The focus on climate change in the first set of interviews also highlighted the larger trade-offs Mr. Obama made between competing priorities. The transcripts make clear, for instance, how he made health care his top legislative goal at the start of his tenure in 2009, perhaps dooming chances for the sweeping climate change measure he would eventually advocate.

At one point as he was expending all of his influence to pass the Affordable Care Act, he ruefully explained his calculations on timing to Mr. Chu. “Look, I know I said energy and health care, but next year,” he said. “Energy is next.”

By the time he turned his attention more fully to a clean energy plan in the form of a cap-and-trade system that would create market incentives to reduce greenhouse emissions, Mr. Obama’s political capital had been drained. The bill he pushed made it through the House but not the Democratic-controlled Senate.

“With Obama, I was just so absolutely hopeful,” recalled Carol M. Browner, his White House coordinator for energy and climate change policy. “I just felt like, we’re finally here on climate change. And we were. Then the Senate would never take up the bill.”

Mr. Chu, who considered Mr. Obama “an extraordinary president” for putting aside personal politics, nonetheless gave voice to the disappointment of many of his allies that he did not try harder to pressure Congress. In his oral history interview, Mr. Chu compared Mr. Obama with President Lyndon B. Johnson, who was famous for strong-arming lawmakers into passing landmark civil rights laws and the Great Society anti-poverty program.

“He was less connected with Congress than I would have hoped,” Mr. Chu said. At one point in 2012, he recalled asking Mr. Obama if he had seen Steven Spielberg’s movie “Lincoln,” which recounted the moral compromises made to pass the 13th Amendment abolishing slavery. “Now I’m not asking President Obama to do immoral things,” Mr. Chu said. “But to shake down and use the power of the presidency to really garner votes was something I wish he had done more of. He was too much of a gentleman, too standoffish about that.”

After his re-election in 2012, Mr. Obama recommitted to saving the planet from ecological ruin. “Obama came into the second term clearly ready to rock and roll on climate change,” said Todd Stern, his special envoy for climate change at the State Department, who recounted for the Columbia interviewers the painstaking path to the Paris climate accord sealed in 2015, including the scene with the Chinese official. “Obama comes in like gangbusters.”

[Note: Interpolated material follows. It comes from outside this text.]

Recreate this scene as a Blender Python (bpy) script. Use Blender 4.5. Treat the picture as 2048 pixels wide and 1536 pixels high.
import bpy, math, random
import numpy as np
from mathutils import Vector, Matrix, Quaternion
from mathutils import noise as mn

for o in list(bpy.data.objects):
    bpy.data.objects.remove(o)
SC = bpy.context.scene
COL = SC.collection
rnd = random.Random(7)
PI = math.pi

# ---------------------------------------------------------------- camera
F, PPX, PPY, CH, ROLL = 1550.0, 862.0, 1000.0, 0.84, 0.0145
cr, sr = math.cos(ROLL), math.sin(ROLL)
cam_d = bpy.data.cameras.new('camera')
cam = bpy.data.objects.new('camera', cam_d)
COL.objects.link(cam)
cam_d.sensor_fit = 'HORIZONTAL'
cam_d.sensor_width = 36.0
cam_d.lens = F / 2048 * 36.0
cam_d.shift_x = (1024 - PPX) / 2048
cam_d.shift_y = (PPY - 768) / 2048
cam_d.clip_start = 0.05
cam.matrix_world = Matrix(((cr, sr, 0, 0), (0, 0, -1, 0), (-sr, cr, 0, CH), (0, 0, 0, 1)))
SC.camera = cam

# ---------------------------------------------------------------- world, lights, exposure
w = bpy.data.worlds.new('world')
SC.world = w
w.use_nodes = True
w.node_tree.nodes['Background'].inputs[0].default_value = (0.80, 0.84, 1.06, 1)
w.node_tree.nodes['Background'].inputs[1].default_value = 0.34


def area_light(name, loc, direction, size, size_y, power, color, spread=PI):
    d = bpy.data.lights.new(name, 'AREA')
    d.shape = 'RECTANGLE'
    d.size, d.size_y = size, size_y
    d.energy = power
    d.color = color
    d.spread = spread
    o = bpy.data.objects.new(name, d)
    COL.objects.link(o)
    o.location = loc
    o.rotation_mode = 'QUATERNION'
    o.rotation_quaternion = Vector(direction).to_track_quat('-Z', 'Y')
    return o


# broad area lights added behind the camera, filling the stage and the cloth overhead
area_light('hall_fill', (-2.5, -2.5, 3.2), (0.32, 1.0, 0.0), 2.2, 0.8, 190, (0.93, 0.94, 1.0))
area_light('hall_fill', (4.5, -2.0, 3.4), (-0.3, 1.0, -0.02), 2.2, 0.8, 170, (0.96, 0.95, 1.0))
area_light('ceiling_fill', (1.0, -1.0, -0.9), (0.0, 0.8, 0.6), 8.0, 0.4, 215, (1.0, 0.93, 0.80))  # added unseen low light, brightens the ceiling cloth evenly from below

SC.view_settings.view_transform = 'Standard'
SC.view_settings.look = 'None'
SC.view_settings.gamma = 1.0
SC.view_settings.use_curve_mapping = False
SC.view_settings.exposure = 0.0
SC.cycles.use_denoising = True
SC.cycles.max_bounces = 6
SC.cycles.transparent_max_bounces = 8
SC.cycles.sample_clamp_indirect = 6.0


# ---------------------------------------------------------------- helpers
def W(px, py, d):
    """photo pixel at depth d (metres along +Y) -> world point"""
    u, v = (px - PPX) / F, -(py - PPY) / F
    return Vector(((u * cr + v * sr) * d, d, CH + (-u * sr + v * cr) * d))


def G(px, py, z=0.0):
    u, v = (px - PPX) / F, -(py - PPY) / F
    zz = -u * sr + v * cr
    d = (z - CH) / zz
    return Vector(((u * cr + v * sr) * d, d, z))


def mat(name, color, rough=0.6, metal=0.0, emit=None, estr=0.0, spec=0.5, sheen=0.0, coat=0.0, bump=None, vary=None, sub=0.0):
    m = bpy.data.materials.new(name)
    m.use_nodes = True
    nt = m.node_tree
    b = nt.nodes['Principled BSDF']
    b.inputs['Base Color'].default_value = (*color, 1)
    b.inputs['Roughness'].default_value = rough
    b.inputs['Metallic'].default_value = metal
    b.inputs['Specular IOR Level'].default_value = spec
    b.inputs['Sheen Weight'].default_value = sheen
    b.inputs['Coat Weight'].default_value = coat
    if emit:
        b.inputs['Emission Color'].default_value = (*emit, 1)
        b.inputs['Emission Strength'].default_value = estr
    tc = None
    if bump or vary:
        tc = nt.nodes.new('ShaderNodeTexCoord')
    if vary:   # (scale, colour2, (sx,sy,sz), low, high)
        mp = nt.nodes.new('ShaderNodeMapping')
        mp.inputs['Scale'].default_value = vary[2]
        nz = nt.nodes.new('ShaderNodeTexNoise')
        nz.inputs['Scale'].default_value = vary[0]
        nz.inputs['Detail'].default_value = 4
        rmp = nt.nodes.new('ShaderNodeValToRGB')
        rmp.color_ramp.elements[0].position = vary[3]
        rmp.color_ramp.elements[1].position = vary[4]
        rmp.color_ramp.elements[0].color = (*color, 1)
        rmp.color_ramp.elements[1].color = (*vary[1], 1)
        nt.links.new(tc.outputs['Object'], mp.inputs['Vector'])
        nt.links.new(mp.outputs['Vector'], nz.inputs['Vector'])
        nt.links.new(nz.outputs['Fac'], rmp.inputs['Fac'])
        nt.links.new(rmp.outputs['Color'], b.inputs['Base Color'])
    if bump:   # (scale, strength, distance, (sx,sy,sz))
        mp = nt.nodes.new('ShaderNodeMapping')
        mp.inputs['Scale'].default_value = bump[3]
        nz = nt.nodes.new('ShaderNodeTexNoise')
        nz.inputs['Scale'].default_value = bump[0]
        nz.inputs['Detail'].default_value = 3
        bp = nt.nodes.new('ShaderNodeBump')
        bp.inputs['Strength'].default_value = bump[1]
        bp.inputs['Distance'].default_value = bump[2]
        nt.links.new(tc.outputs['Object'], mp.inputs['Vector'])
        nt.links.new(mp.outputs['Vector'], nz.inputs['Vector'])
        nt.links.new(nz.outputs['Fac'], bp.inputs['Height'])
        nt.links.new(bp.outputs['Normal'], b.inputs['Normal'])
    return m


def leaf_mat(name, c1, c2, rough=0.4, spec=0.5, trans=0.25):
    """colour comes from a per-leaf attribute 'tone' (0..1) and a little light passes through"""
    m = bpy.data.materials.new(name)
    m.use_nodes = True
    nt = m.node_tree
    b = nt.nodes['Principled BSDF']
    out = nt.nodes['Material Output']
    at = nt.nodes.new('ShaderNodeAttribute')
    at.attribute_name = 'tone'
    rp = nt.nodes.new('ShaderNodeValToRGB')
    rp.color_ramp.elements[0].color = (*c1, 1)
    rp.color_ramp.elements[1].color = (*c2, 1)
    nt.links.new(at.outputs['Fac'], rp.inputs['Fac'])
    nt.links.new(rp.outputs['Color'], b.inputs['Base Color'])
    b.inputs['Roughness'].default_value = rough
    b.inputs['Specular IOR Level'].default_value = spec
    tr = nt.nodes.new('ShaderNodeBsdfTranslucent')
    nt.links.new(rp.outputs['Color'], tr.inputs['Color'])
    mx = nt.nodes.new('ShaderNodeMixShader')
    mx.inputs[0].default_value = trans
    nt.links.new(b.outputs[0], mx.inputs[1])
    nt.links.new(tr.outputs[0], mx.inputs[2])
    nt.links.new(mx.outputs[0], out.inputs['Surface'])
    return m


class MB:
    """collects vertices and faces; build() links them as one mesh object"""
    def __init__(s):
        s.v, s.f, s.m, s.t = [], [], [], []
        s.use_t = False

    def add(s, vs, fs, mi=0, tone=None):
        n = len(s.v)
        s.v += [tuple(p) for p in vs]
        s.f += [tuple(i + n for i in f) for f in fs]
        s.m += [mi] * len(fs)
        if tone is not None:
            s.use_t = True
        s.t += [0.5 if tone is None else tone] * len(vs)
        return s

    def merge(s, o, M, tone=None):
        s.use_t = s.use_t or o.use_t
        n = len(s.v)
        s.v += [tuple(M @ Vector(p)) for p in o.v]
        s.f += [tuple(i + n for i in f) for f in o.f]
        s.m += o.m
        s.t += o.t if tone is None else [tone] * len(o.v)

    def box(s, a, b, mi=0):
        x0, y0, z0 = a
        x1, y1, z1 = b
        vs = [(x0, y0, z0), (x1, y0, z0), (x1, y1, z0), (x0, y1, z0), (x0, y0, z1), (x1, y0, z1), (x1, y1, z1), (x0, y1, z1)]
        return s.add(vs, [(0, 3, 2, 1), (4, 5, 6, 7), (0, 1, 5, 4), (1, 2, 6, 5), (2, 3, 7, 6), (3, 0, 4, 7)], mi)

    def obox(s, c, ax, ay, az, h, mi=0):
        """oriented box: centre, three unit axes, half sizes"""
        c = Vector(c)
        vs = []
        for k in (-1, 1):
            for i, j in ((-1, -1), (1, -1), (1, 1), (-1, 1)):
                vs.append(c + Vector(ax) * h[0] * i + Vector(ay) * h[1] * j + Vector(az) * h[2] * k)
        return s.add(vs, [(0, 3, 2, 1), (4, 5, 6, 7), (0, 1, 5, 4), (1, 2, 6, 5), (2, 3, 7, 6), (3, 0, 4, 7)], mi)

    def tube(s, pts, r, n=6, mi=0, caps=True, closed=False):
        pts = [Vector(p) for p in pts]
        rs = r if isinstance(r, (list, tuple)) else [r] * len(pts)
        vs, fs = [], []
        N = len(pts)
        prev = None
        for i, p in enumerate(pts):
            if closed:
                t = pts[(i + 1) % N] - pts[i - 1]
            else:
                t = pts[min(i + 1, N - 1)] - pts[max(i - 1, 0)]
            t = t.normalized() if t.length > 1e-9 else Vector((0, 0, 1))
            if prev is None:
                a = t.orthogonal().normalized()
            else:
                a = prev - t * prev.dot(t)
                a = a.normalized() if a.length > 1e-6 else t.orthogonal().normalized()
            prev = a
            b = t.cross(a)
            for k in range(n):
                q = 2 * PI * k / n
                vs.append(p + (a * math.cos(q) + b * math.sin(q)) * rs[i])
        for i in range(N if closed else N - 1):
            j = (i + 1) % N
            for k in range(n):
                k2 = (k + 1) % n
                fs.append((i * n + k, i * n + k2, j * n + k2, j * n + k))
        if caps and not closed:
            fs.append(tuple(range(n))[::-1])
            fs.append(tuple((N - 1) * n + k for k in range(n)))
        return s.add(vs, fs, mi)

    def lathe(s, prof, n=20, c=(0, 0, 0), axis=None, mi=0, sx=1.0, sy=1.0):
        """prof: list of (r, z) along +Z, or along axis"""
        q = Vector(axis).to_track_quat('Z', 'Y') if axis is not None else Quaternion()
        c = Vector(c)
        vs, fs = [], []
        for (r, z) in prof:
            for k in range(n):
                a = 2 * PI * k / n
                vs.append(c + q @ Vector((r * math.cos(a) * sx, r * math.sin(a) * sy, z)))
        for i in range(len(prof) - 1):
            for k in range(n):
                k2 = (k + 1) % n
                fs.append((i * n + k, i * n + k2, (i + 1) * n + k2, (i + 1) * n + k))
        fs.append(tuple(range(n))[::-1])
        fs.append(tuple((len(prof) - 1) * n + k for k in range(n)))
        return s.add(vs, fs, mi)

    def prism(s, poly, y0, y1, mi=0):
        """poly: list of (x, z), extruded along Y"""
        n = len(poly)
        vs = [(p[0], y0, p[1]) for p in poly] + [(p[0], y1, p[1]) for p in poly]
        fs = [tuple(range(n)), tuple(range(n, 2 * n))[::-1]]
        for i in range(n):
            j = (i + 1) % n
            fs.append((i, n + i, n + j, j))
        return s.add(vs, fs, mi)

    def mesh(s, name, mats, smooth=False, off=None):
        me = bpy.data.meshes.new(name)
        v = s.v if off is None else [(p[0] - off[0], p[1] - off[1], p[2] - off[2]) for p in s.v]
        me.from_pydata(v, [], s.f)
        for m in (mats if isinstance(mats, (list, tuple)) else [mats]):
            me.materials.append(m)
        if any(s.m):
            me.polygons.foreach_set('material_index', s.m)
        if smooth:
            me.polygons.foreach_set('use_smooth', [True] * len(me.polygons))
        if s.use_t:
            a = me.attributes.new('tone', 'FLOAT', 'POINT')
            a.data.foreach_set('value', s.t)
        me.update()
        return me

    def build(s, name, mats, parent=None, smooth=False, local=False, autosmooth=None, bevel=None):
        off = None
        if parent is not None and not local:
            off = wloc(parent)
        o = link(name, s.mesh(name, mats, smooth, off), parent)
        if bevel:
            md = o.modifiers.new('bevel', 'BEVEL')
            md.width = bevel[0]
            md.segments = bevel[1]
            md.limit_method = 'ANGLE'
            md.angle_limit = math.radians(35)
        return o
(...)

Mr. Obama’s successor, President Donald J. Trump, subsequently pulled the United States out of the Paris accord, but President Biden has rejoined the agreement.

The oral history organizers made a point of interviewing those dissatisfied with Mr. Obama as well, such as Bill McKibben, a longtime environmental activist and writer who helped found 350.org, a global grass-roots organization.

“My impatience with Mr. Obama and many others on this front is that I think they tended to group it,” meaning climate change, “with other problems that they faced and think about it in the same way that they thought about other things, as one item on a checklist,” he said.

“No matter how much I liked him,” Mr. McKibben added, “it was very clear he could care less about any of this stuff at some deep level and wasn’t willing to sacrifice — suffer any political pain in order to raise the issue.”

But his advisers insisted that Mr. Obama did care and said he regretted his early failures. Just before going out to the East Room of the White House in 2015 to announce his Clean Power Plan imposing caps on power plant carbon emissions, he told Gina McCarthy, his Environmental Protection Agency chief and later Mr. Biden’s climate adviser, that he was determined to take action for the sake of his two daughters.

“I promised to do something on climate,” he told her. “I didn’t get it delivered in my first term. And this is so meaningful.”